I szczur może być parlamentarzystą
Pokaźnych rozmiarów gryzoń pojawił się na posiedzeniu parlamentu Andaluzji. Jest to wspólnota autonomiczna, mieszczące się na południku Hiszpanii, mająca stolicę w Sewilli. Początkowo zgromadzeni na obradach nie mieli najmniejszego pojęcia o tym, że szczur dostał się na salę. Dopiero gdy prowadząca obrady Veronica Perez krzyknęła, obecność intruza została ujawniona.

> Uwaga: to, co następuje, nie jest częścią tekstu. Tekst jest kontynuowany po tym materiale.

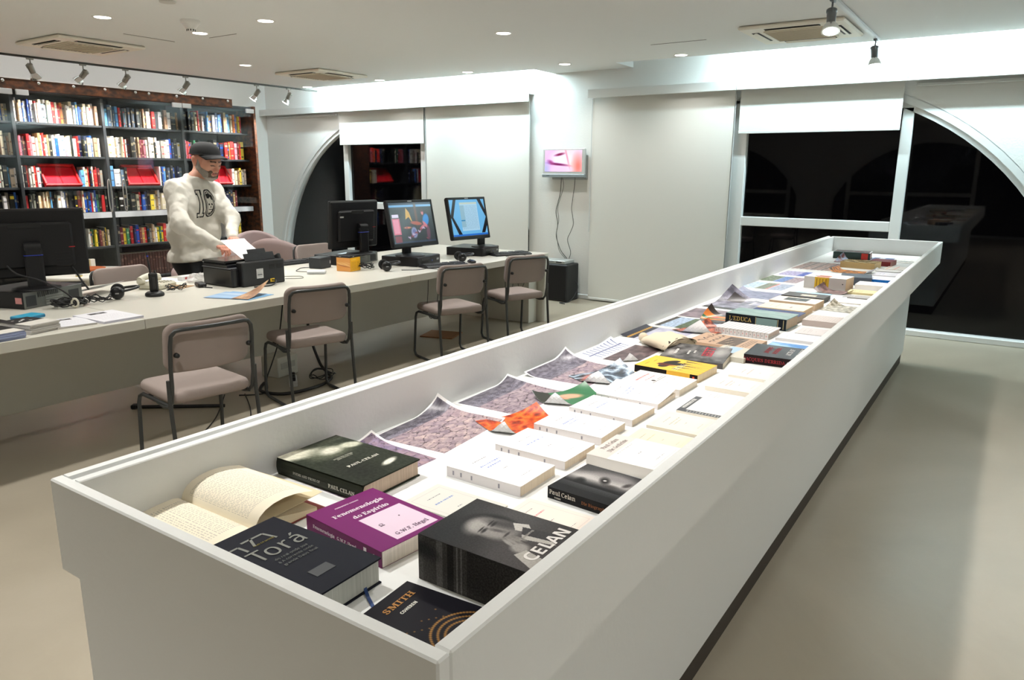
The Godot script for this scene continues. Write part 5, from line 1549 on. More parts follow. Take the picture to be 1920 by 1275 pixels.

Gryzoń kontra przerażeni parlamentarzyści
Obecność szczura wywołała popłoch wśród zgromadzonych na sali, rozpętał się chaos. Deputowani krzyczeli i prawie wszyscy gwałtownie opuszczali swoje miejsca, wielu starało się za wszelką cenę unikać kontaktu z podłogą, wspinając się wyżej. Prowadząca obrady wielokrotnie nawoływała do zachowania spokoju, jednak okazało się to dla zebranych niezwykle trudne. Kilku deputowanych w obawie przed szczurem opuściło izbę.
Szczur nie dostał mandatu
Po kilkunastu minutach wicepremierowi regionu Andaluzji, Juanowi Marinowi udało się odnaleźć szczura. Zwierzę ukryło się pod jednym z siedzeń. Polityk wypłoszył gryzonia. Znalazł szczura pod jednym z siedzeń i wypłoszył go z sali. Kryzys został zażegnany, „bohater dnia” opuścił salę, a parlamentarzyści wrócili do pracy.
Wspólnota autonomiczna
Terytorium Hiszpanii jest podzielone na 17 wspólnot autonomicznych – np. Madryt, Asturia, Walencja, Katalonia. Mają one własną władzę ustawodawczą i wykonawczą. Wspólnoty cieszą się dużym zakresem swobód w kształtowaniu m.in. szkolnictwa, podatków. Największym zakresem autonomii mogą poszczycić się Katalonia, Kraj Basków, Galicja i Andaluzja.